Why are you naked, too? Solidarity.
Michael Cera has spent much of the last decade forging a very distinct persona for himself, that of an awkward, often virginal, sad puppy dog character who fumbles his way through adversity to ultimately win the girl of his dreams. It seems to have become as much of a straitjacket as a meal ticket of late, though, as he has become typecast as solely that kind of character.
For much of Youth in Revolt, directed by Miguel Artela and based on the novel by C.D. Payne, Cera is expected to play his stock character, this time called Nick Twisp. Wow, after Nick and Nora's Infinite Playlist, it seems like even his character names are starting to bleed into each other. Nick meets Sheeni (Portia Doubleday) when his mother's deadbeat boyfriend (Zach Galifianakis) sells a faulty car to a sailor and they have to skip town. Nick falls in love, only to be dragged back to his awful home.
Realising he'll need to do something so awful that he'll get kicked out of the house so he can go and live near Sheeni, Nick creates an alternate personality named Francois Dillinger, an amalgamation of every French New Wave antihero and American outlaw, also played by Cera, who is able to do and say that things that he'll never be brave enough to.

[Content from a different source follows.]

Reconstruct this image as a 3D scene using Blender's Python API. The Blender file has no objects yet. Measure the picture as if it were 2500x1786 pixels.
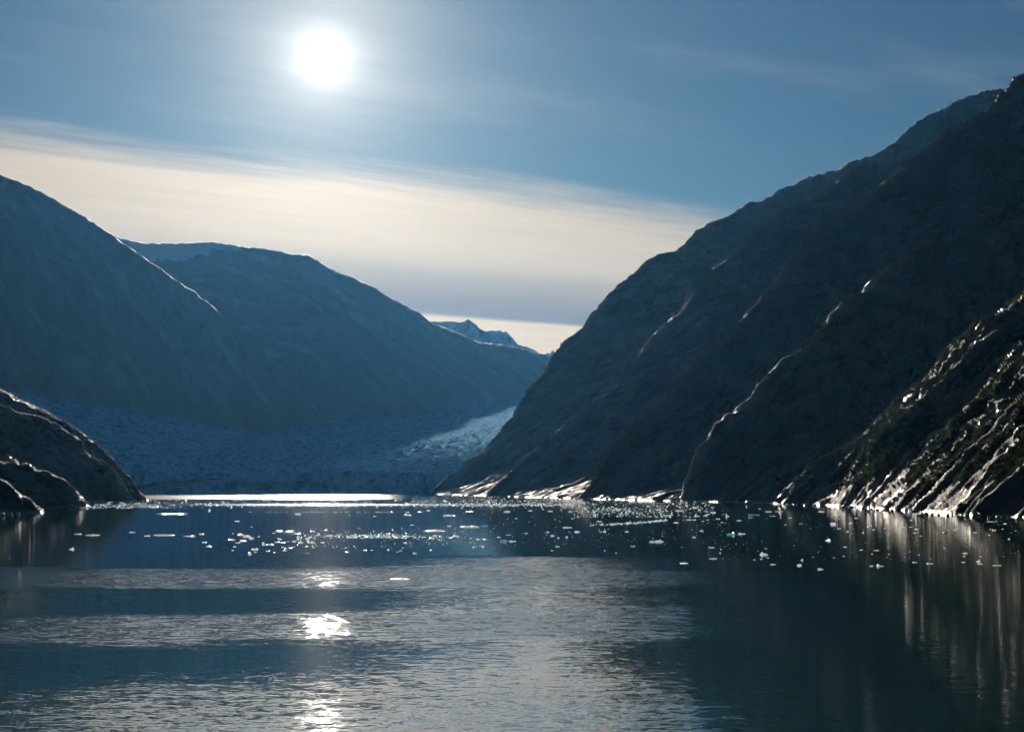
import bpy, math, random
import numpy as np

R = math.radians
scene = bpy.context.scene
col = scene.collection
rng = np.random.default_rng(7)

# ------------------------------------------------------------------ camera
F = 5600.0                    # focal length in pixels of the 2500 x 1786 photograph
PITCH = math.atan(295.0 / F)
CAM_Z = 15.8
DS = 1.5                      # depths below are given for a 3600-pixel lens; this lens sees them stretched
cam_data = bpy.data.cameras.new("camera")
cam_data.sensor_width = 36.0
cam_data.lens = 36.0 * F / 2500.0
cam_data.clip_start = 1.0
cam_data.clip_end = 60000.0
cam = bpy.data.objects.new("camera", cam_data)
col.objects.link(cam)
cam.location = (0, 0, CAM_Z)
cam.rotation_euler = (math.pi / 2 + PITCH, 0, 0)
scene.camera = cam

# ------------------------------------------------------------------ sun direction
def ray(px, py):
    u = (px - 1250.0) / F
    v = (893.0 - py) / F
    c, s = math.cos(PITCH), math.sin(PITCH)
    return np.array([u, c - v * s, s + v * c])

def at(px, py, Y):
    d = ray(px, py)
    return np.array([0, 0, CAM_Z]) + d * (Y / d[1])

def water_Y(py):
    d = ray(1250, py)
    return -CAM_Z * d[1] / d[2]

SUN = ray(790, 140)
SUN = SUN / np.linalg.norm(SUN)
SUN_EL = math.asin(SUN[2])
SUN_AZ = math.atan2(SUN[0], SUN[1])      # clockwise from +Y

# ------------------------------------------------------------------ node helper
class NT:
    def __init__(self, tree):
        self.t = tree
        tree.nodes.clear()
    def n(self, typ, props=None, **inp):
        nd = self.t.nodes.new(typ)
        for k, v in (props or {}).items():
            setattr(nd, k, v)
        for k, v in inp.items():
            self.set(nd, k, v)
        return nd
    def set(self, nd, key, v):
        if isinstance(key, str) and key[0] == 'i' and key[1:].isdigit():
            sock = nd.inputs[int(key[1:])]
        else:
            sock = nd.inputs[key.replace('_', ' ')] if key.replace('_', ' ') in nd.inputs else nd.inputs[key]
        if isinstance(v, bpy.types.NodeSocket):
            self.t.links.new(v, sock)
        elif isinstance(v, bpy.types.Node):
            self.t.links.new(v.outputs[0], sock)
        else:
            sock.default_value = v
    def m(self, op, a, b=None, c=None, clamp=False):
        nd = self.t.nodes.new('ShaderNodeMath')
        nd.operation = op
        nd.use_clamp = clamp
        for i, v in enumerate((a, b, c)):
            if v is not None:
                self.set(nd, 'i%d' % i, v)
        return nd.outputs[0]
    def vm(self, op, a, b=None, scale=None):
        nd = self.t.nodes.new('ShaderNodeVectorMath')
        nd.operation = op
        self.set(nd, 'i0', a)
        if b is not None:
            self.set(nd, 'i1', b)
        if scale is not None:
            self.set(nd, 'Scale', scale)
        return nd.outputs['Value'] if op in ('DOT_PRODUCT', 'LENGTH', 'DISTANCE') else nd.outputs[0]
    def ss(self, v, lo, hi, a=0.0, b=1.0):
        nd = self.t.nodes.new('ShaderNodeMapRange')
        nd.interpolation_type = 'SMOOTHSTEP'
        self.set(nd, 'i0', v)
        for i, x in ((1, lo), (2, hi), (3, a), (4, b)):
            self.set(nd, 'i%d' % i, x)
        return nd.outputs[0]
    def mix(self, f, a, b, blend='MIX'):
        nd = self.t.nodes.new('ShaderNodeMix')
        nd.data_type = 'RGBA'
        nd.blend_type = blend
        self.set(nd, 'i0', f)
        self.set(nd, 'i6', a if not isinstance(a, tuple) else (*a[:3], 1))
        self.set(nd, 'i7', b if not isinstance(b, tuple) else (*b[:3], 1))
        return nd.outputs[2]
    def noise(self, vec, scale, detail=4.0, rough=0.55, out=0, typ='FBM'):
        nd = self.t.nodes.new('ShaderNodeTexNoise')
        nd.noise_type = typ
        self.set(nd, 'Vector', vec)
        nd.inputs['Scale'].default_value = scale
        nd.inputs['Detail'].default_value = detail
        nd.inputs['Roughness'].default_value = rough
        return nd.outputs[out]

def c4(r, g, b):
    return (r, g, b, 1.0)

# ------------------------------------------------------------------ sky
world = bpy.data.worlds.new("World")
scene.world = world
world.use_nodes = True
w = NT(world.node_tree)
SKY_STRENGTH = 0.05
sky = w.n('ShaderNodeTexSky', dict(sky_type='NISHITA', sun_disc=False, sun_elevation=SUN_EL,
                                   sun_rotation=SUN_AZ, altitude=0.0, air_density=1.0,
                                   dust_density=0.25, ozone_density=2.5))
geo = w.n('ShaderNodeTexCoord')
dirv = w.vm('NORMALIZE', geo.outputs['Generated'])
sep = w.n('ShaderNodeSeparateXYZ', None, i0=dirv)
dz = w.m('MAXIMUM', sep.outputs[2], 0.018)
plx = w.m('DIVIDE', sep.outputs[0], dz)
ply = w.m('DIVIDE', sep.outputs[1], dz)
# s: distance behind the edge of the cloud sheet, t: along that edge (units of the sheet's height)
def sheet(px, py):
    d = ray(px, py)
    return d[:2] / d[2]
_a, _b = sheet(0, 306), sheet(1750, 552)
_u = (_b - _a) / np.linalg.norm(_b - _a)
_n = np.array([-_u[1], _u[0]])
_k = 3.48 / float(_n @ _a)
s0 = w.m('SUBTRACT', w.m('ADD', w.m('MULTIPLY', plx, float(_n[0] * _k)), w.m('MULTIPLY', ply, float(_n[1] * _k))), 3.48)
t0 = w.m('ADD', w.m('MULTIPLY', plx, float(_u[0] * _k)), w.m('MULTIPLY', ply, float(_u[1] * _k)))
st = w.n('ShaderNodeCombineXYZ', None, i0=w.m('MULTIPLY', t0, 0.35), i1=s0, i2=0.0)
warp = w.noise(st, 1.1, 1.0, 0.5)
st_f = w.n('ShaderNodeCombineXYZ', None, i0=w.m('MULTIPLY', t0, 0.5), i1=w.m('MULTIPLY', s0, 2.2), i2=3.7)
fine = w.noise(st_f, 3.0, 3.0, 0.6)
s1 = w.m('ADD', s0, w.m('MULTIPLY', w.m('SUBTRACT', warp, 0.5), 0.7))
s1 = w.m('ADD', s1, w.m('MULTIPLY', w.m('SUBTRACT', fine, 0.5), 0.36))
deck = w.ss(s1, -0.14, 0.30)
# angle from the sun
cs = w.vm('DOT_PRODUCT', dirv, tuple(SUN))
ang = w.m('MULTIPLY', w.m('ARCCOSINE', w.m('MINIMUM', cs, 0.9999999)), 180.0 / math.pi)
near_sun = w.m('EXPONENT', w.m('MULTIPLY', ang, -1.0 / 5.8))
# colour of the sheet: thin and creamy near its edge, thicker and greyer farther in, then an opening
thick = w.ss(s1, 0.75, 2.3)
gap_s = w.m('ADD', s0, w.m('MULTIPLY', w.m('SUBTRACT', warp, 0.5), 0.35))
gap = w.ss(gap_s, 2.50, 2.66)
cream = w.mix(thick, (0.585, 0.482, 0.36), (0.215, 0.195, 0.18))
cream = w.mix(gap, cream, (0.72, 0.55, 0.36))
bright = w.m('ADD', 0.82, w.m('MULTIPLY', near_sun, 1.0))
bright = w.m('MULTIPLY', bright, w.m('ADD', 0.88, w.m('MULTIPLY', fine, 0.24)))
cream = w.vm('SCALE', cream, scale=bright)
# clear sky with faint cirrus veils
base = w.vm('MULTIPLY', sky.outputs[0], (0.18 * SKY_STRENGTH, 0.345 * SKY_STRENGTH, 0.54 * SKY_STRENGTH))
ci = w.ss(w.noise(w.n('ShaderNodeCombineXYZ', None, i0=w.m('MULTIPLY', t0, 0.55), i1=w.m('MULTIPLY', s0, 1.5), i2=9.1),
                  1.6, 4.0, 0.62), 0.48, 0.85)
veil = w.m('MULTIPLY', ci, 0.36)
clear = w.mix(veil, base, (0.30, 0.33, 0.37))
full = w.mix(w.m('MULTIPLY', deck, 0.96), clear, cream)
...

Seeing Michael Cera break free from the restraints of his usual bag of tricks, especially after seeing him do the same charming mumbly thing in what feels like hundreds of films, is genuinely exciting, and easily the high point of an otherwise not particularly interesting film. Whilst Nick has all the usual Cera tics and is charming in the way that Cera often is, Francois is an unapologetic creep and it's weird and fascinating hearing someone as affable as Cera deliver sleazy lines like "I want to tickle your belly button... from the inside ." There's a steely, cold quality to the character that seems to physically change Cera in profoundly strange ways that are separate from the silly pencil moustache he sports for the part. It's fun because you can tell that Cera is enjoying being able to push himself for once, and the destruction that Francois causes - including blowing up half of the centre of town - is all the funnier for Cera's disaffected delivery.

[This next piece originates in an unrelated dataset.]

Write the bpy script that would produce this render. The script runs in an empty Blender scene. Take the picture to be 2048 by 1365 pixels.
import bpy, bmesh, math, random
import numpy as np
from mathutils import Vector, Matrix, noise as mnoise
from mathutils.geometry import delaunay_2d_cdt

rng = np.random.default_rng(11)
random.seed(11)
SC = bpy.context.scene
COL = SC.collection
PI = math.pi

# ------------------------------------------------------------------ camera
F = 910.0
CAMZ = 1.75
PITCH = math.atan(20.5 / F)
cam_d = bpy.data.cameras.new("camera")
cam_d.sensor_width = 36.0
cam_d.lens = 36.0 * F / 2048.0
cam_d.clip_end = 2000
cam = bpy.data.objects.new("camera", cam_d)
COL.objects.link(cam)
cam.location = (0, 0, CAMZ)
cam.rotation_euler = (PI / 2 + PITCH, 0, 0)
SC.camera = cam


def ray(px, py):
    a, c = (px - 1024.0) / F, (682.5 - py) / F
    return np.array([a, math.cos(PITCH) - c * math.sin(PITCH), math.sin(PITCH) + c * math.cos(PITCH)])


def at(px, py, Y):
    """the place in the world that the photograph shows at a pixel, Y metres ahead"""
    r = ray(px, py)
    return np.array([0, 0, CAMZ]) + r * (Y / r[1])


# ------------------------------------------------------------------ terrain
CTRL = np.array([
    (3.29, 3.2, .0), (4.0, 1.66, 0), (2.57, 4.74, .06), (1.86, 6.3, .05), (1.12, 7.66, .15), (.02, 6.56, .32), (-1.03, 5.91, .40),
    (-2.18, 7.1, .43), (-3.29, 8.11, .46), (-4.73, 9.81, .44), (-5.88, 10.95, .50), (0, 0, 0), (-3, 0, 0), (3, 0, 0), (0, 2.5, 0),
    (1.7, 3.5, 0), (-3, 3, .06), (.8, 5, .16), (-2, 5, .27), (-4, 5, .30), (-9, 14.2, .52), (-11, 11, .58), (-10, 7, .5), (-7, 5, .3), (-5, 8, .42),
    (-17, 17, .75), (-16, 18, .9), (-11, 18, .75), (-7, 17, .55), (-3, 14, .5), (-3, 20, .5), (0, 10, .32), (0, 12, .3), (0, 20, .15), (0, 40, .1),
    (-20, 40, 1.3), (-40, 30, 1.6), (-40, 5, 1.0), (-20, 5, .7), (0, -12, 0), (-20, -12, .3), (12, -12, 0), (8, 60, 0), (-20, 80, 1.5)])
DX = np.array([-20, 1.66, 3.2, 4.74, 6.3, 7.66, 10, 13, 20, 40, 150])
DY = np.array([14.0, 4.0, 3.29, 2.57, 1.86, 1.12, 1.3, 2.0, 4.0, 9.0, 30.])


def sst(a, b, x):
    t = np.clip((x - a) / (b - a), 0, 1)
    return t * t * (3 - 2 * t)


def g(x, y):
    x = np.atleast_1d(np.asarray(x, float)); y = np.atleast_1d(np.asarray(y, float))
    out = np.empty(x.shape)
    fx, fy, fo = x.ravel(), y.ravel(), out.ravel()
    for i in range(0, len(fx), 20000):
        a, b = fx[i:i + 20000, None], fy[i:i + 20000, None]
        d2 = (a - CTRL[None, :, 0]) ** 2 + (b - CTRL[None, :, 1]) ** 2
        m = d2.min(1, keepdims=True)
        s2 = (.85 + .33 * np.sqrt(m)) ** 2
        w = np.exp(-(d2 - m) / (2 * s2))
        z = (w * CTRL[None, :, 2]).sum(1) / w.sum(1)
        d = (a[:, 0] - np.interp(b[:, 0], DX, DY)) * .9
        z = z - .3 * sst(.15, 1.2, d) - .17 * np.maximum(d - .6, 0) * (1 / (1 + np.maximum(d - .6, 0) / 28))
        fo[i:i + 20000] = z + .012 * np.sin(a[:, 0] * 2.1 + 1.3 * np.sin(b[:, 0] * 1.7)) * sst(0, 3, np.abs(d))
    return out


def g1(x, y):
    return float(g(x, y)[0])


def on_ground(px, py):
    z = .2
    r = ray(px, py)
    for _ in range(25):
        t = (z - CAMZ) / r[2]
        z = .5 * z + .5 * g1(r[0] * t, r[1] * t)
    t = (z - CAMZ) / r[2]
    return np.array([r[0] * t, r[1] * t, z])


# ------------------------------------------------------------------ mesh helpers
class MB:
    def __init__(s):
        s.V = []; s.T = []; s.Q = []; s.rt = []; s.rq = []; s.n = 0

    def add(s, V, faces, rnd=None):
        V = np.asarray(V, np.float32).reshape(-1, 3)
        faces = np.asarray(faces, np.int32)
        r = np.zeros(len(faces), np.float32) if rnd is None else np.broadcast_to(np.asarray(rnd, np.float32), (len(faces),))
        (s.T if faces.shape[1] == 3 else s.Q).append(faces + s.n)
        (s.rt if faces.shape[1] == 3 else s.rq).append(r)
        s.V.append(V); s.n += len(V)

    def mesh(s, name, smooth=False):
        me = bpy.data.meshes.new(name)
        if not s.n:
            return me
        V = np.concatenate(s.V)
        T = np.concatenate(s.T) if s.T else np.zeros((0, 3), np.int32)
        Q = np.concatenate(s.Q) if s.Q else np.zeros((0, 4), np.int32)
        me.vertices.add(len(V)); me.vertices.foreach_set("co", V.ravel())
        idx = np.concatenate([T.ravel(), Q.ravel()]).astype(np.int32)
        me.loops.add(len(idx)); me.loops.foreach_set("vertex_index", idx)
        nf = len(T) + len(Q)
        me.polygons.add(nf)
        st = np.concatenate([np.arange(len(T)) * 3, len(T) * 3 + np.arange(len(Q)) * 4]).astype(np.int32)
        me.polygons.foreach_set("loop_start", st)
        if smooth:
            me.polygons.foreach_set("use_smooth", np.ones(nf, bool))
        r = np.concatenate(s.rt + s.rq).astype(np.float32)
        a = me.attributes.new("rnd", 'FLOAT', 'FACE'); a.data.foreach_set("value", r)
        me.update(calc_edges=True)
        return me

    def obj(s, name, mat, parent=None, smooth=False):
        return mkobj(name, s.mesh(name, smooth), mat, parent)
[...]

Sadly, his performance is the only really interesting thing about the film, which never coalesces into a coherent whole, instead consisting of disparate tangents and styles. Even though the solid cast, which also includes Ray Liotta and Steve Buscemi, do their best, Miguel Artela struggles to give the film a real authorial voice, flitting between styles with no spine to give them meaning. Why have a travel montage that uses a cut-and-paste animation style? Why use models of Nick and his family when they are traveling by car? What purpose do they serve? They are only are empty affectations that distract from the film without adding to it.
The naturalistic style Artela opts for doesn't gel with the verbose and literate voiceover that runs throughout the film. A more artificial world would have suited the material better, or a less reverent approach to the material could have yielded something that better suited the style, and either choice would have made the dialogue feel less awkward and clumsy. The script by Gustin Nash also never manages to make sense of the darker aspects of the story. Aside from the destruction that punctuates the film, which is played for laughs but isn't all that funny, there is a bizarre subplot in which Nick tricks a girl at Sheeni's school into feeding her sleeping pills so that Sheeni will fall asleep in class and get kicked out. It takes the film into dark areas that it doesn't explore elsewhere, and it doesn't make any sense in the context of the rest of the film.
Hopefully Cera will continue to try to branch out and try different things, and hopefully he will do so in more diverting vehicles.